Problem to work on. Repeat each entry as written and leave the images out of the copy.

[Records]
* * * * * * * * *

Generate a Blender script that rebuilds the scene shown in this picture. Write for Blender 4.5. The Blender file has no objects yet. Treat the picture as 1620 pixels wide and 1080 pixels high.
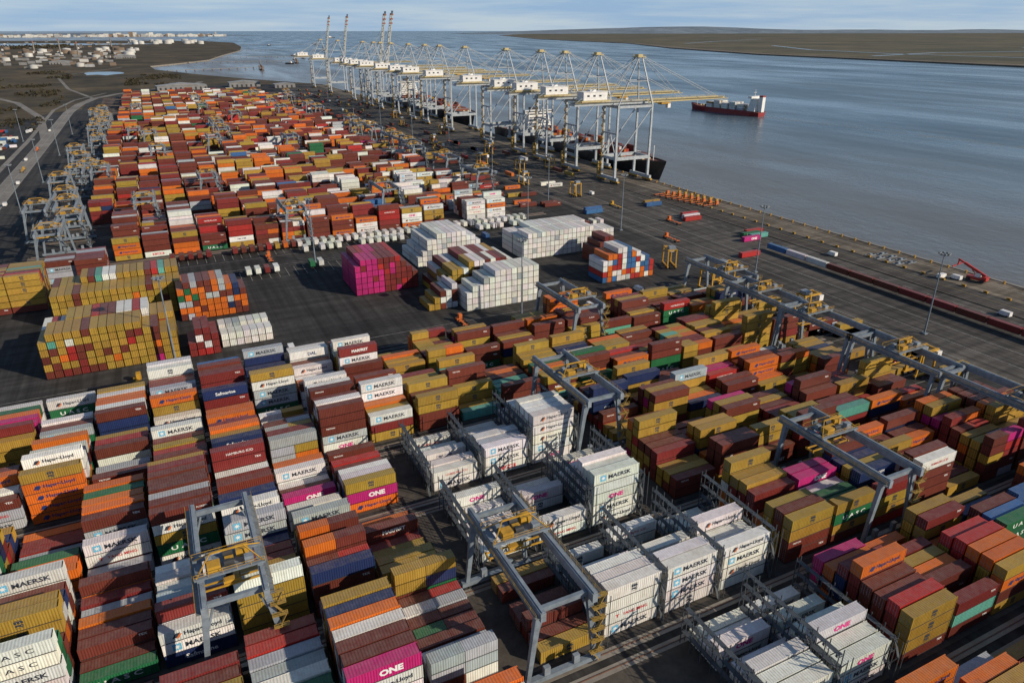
import bpy, math, random
import numpy as np
from mathutils import Vector, Matrix
random.seed(7); rng=np.random.RandomState(5)
scene=bpy.context.scene; COL=scene.collection
F_PX=1110.; CAMH=106.; PIT=math.atan(492/F_PX); YAW=math.atan(595/math.hypot(F_PX,492))
def proj(X,Y,Z):
    F=X*math.sin(YAW)+Y*math.cos(YAW); R=X*math.cos(YAW)-Y*math.sin(YAW); D=CAMH-Z
    zc=F*math.cos(PIT)+D*math.sin(PIT)
    if zc<1: return (-9999,-9999,1)
    return (810+F_PX*R/zc, 540-F_PX*(F*math.sin(PIT)-D*math.cos(PIT))/zc, zc)

# ---------------------------------------------------------------- materials
def newmat(name):
    m=bpy.data.materials.new(name); m.use_nodes=True; nt=m.node_tree
    return m,nt,nt.nodes['Principled BSDF']
def N(nt,t,**k):
    n=nt.nodes.new(t)
    for a,b in k.items(): setattr(n,a,b)
    return n
def mth(nt,op,a,b=None,c=None):
    n=nt.nodes.new('ShaderNodeMath'); n.operation=op
    for i,v in enumerate((a,b,c)):
        if v is None: continue
        if isinstance(v,(int,float)): n.inputs[i].default_value=v
        else: nt.links.new(v,n.inputs[i])
    return n.outputs[0]
def noise(nt,vec,scale,detail=4,rough=.55,sc=None):
    n=N(nt,'ShaderNodeTexNoise'); n.inputs['Scale'].default_value=scale
    n.inputs['Detail'].default_value=detail; n.inputs['Roughness'].default_value=rough
    if sc is not None:
        mp=N(nt,'ShaderNodeMapping'); mp.inputs['Scale'].default_value=sc
        nt.links.new(vec,mp.inputs[0]); vec=mp.outputs[0]
    nt.links.new(vec,n.inputs['Vector']); return n.outputs['Fac']
def ramp(nt,fac,stops):
    r=N(nt,'ShaderNodeValToRGB'); e=r.color_ramp.elements
    while len(e)<len(stops): e.new(.5)
    for el,(p,c) in zip(e,stops):
        el.position=p; el.color=(c if len(c)==4 else (*c,1)) if not isinstance(c,(int,float)) else (c,c,c,1)
    nt.links.new(fac,r.inputs[0]); return r.outputs[0]
def mulcol(nt,a,b,fac=1.,mode='MULTIPLY'):
    n=N(nt,'ShaderNodeMix',data_type='RGBA',blend_type=mode)
    if isinstance(fac,(int,float)): n.inputs[0].default_value=fac
    else: nt.links.new(fac,n.inputs[0])
    for i,v in ((6,a),(7,b)):
        if isinstance(v,tuple): n.inputs[i].default_value=(*v,1) if len(v)==3 else v
        else: nt.links.new(v,n.inputs[i])
    return n.outputs[2]
def paint(name,col,rough=.5,metal=0.,dirt=.35,scale=.6):
    m,nt,b=newmat(name)
    g=N(nt,'ShaderNodeNewGeometry')
    f=noise(nt,g.outputs['Position'],scale,5,.65)
    r=ramp(nt,f,[(.3,(1-dirt,1-dirt*1.05,1-dirt*1.1)),(.62,(1.05,1.05,1.05))])
    c=mulcol(nt,tuple(col),r)
    nt.links.new(c,b.inputs['Base Color']); b.inputs['Roughness'].default_value=rough; b.inputs['Metallic'].default_value=metal
    return m
M_STEEL=paint('crane_grey_paint',(.18,.22,.26))
M_LSTEEL=paint('light_steel_paint',(.23,.27,.31))
M_QC=paint('quay_crane_paint',(.38,.42,.45))
M_CREAM=paint('boom_cream_paint',(.50,.41,.20))
M_WHITE=paint('white_paint',(.72,.72,.70),dirt=.2)
M_YEL=paint('machine_yellow',(.50,.28,.03))
M_YDK=paint('rail_yellow',(.34,.22,.05))
M_GAL=paint('rail_grey',(.20,.22,.23))
M_DARK=paint('dark_rubber_steel',(.03,.03,.032),.7)
M_RED=paint('red_paint',(.42,.035,.025))
M_BAND=paint('boom_red_band',(.30,.08,.06))
M_HULLR=paint('hull_red',(.26,.02,.02),.45)
M_HULLB=paint('hull_dark',(.03,.028,.03),.45)
M_GLASS,_nt,_b=newmat('cab_glass'); _b.inputs['Base Color'].default_value=(.02,.03,.04,1); _b.inputs['Roughness'].default_value=.08
M_RACK=paint('rack_galvanised',(.06,.072,.085),.55)
M_CONC=paint('concrete',(.24,.22,.19),.85,scale=.15)
M_RUST=paint('rusty_steel',(.16,.08,.05),.8)
M_ORG=paint('orange_paint',(.6,.15,.03))
M_ROOF=paint('shed_roof',(.34,.35,.35),.6,scale=.05)
M_WALL=paint('shed_wall',(.20,.20,.20),.6,scale=.05)
M_TANK=paint('tank_white',(.55,.55,.52),.6,scale=.03)
M_TANKR=paint('tank_rust',(.20,.15,.11),.8,scale=.03)
M_DECK=paint('ship_deck',(.20,.07,.045),.8)

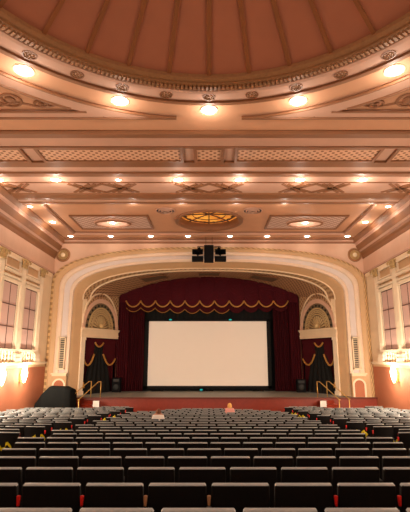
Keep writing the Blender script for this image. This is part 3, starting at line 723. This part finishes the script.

* * * * * * * * *

Written solution.
Generate a Blender script that rebuilds the scene shown in this picture. Write for Blender 4.5. The Blender file has no objects yet. Treat the picture as 1620 pixels wide and 1080 pixels high.
import bpy, math, random
import numpy as np
from mathutils import Vector, Matrix
random.seed(7); rng=np.random.RandomState(5)
scene=bpy.context.scene; COL=scene.collection
F_PX=1110.; CAMH=106.; PIT=math.atan(492/F_PX); YAW=math.atan(595/math.hypot(F_PX,492))
def proj(X,Y,Z):
    F=X*math.sin(YAW)+Y*math.cos(YAW); R=X*math.cos(YAW)-Y*math.sin(YAW); D=CAMH-Z
    zc=F*math.cos(PIT)+D*math.sin(PIT)
    if zc<1: return (-9999,-9999,1)
    return (810+F_PX*R/zc, 540-F_PX*(F*math.sin(PIT)-D*math.cos(PIT))/zc, zc)

# ---------------------------------------------------------------- materials
def newmat(name):
    m=bpy.data.materials.new(name); m.use_nodes=True; nt=m.node_tree
    return m,nt,nt.nodes['Principled BSDF']
def N(nt,t,**k):
    n=nt.nodes.new(t)
    for a,b in k.items(): setattr(n,a,b)
    return n
def mth(nt,op,a,b=None,c=None):
    n=nt.nodes.new('ShaderNodeMath'); n.operation=op
    for i,v in enumerate((a,b,c)):
        if v is None: continue
        if isinstance(v,(int,float)): n.inputs[i].default_value=v
        else: nt.links.new(v,n.inputs[i])
    return n.outputs[0]
def noise(nt,vec,scale,detail=4,rough=.55,sc=None):
    n=N(nt,'ShaderNodeTexNoise'); n.inputs['Scale'].default_value=scale
    n.inputs['Detail'].default_value=detail; n.inputs['Roughness'].default_value=rough
    if sc is not None:
        mp=N(nt,'ShaderNodeMapping'); mp.inputs['Scale'].default_value=sc
        nt.links.new(vec,mp.inputs[0]); vec=mp.outputs[0]
    nt.links.new(vec,n.inputs['Vector']); return n.outputs['Fac']
def ramp(nt,fac,stops):
    r=N(nt,'ShaderNodeValToRGB'); e=r.color_ramp.elements
    while len(e)<len(stops): e.new(.5)
    for el,(p,c) in zip(e,stops):
        el.position=p; el.color=(c if len(c)==4 else (*c,1)) if not isinstance(c,(int,float)) else (c,c,c,1)
    nt.links.new(fac,r.inputs[0]); return r.outputs[0]
def mulcol(nt,a,b,fac=1.,mode='MULTIPLY'):
    n=N(nt,'ShaderNodeMix',data_type='RGBA',blend_type=mode)
    if isinstance(fac,(int,float)): n.inputs[0].default_value=fac
    else: nt.links.new(fac,n.inputs[0])
    for i,v in ((6,a),(7,b)):
        if isinstance(v,tuple): n.inputs[i].default_value=(*v,1) if len(v)==3 else v
        else: nt.links.new(v,n.inputs[i])
    return n.outputs[2]
def paint(name,col,rough=.5,metal=0.,dirt=.35,scale=.6):
    m,nt,b=newmat(name)
    g=N(nt,'ShaderNodeNewGeometry')
    f=noise(nt,g.outputs['Position'],scale,5,.65)
    r=ramp(nt,f,[(.3,(1-dirt,1-dirt*1.05,1-dirt*1.1)),(.62,(1.05,1.05,1.05))])
    c=mulcol(nt,tuple(col),r)
    nt.links.new(c,b.inputs['Base Color']); b.inputs['Roughness'].default_value=rough; b.inputs['Metallic'].default_value=metal
    return m
M_STEEL=paint('crane_grey_paint',(.18,.22,.26))
M_LSTEEL=paint('light_steel_paint',(.23,.27,.31))
M_QC=paint('quay_crane_paint',(.38,.42,.45))
M_CREAM=paint('boom_cream_paint',(.50,.41,.20))
M_WHITE=paint('white_paint',(.72,.72,.70),dirt=.2)
M_YEL=paint('machine_yellow',(.50,.28,.03))
M_YDK=paint('rail_yellow',(.34,.22,.05))
M_GAL=paint('rail_grey',(.20,.22,.23))
M_DARK=paint('dark_rubber_steel',(.03,.03,.032),.7)
M_RED=paint('red_paint',(.42,.035,.025))
M_BAND=paint('boom_red_band',(.30,.08,.06))
M_HULLR=paint('hull_red',(.26,.02,.02),.45)
M_HULLB=paint('hull_dark',(.03,.028,.03),.45)
M_GLASS,_nt,_b=newmat('cab_glass'); _b.inputs['Base Color'].default_value=(.02,.03,.04,1); _b.inputs['Roughness'].default_value=.08
M_RACK=paint('rack_galvanised',(.06,.072,.085),.55)
M_CONC=paint('concrete',(.24,.22,.19),.85,scale=.15)
M_RUST=paint('rusty_steel',(.16,.08,.05),.8)
M_ORG=paint('orange_paint',(.6,.15,.03))
M_ROOF=paint('shed_roof',(.34,.35,.35),.6,scale=.05)
M_WALL=paint('shed_wall',(.20,.20,.20),.6,scale=.05)
M_TANK=paint('tank_white',(.55,.55,.52),.6,scale=.03)
M_TANKR=paint('tank_rust',(.20,.15,.11),.8,scale=.03)
M_DECK=paint('ship_deck',(.20,.07,.045),.8)

Keep writing the Blender script for this image. This is part 3, starting at line 723. This part finishes the script.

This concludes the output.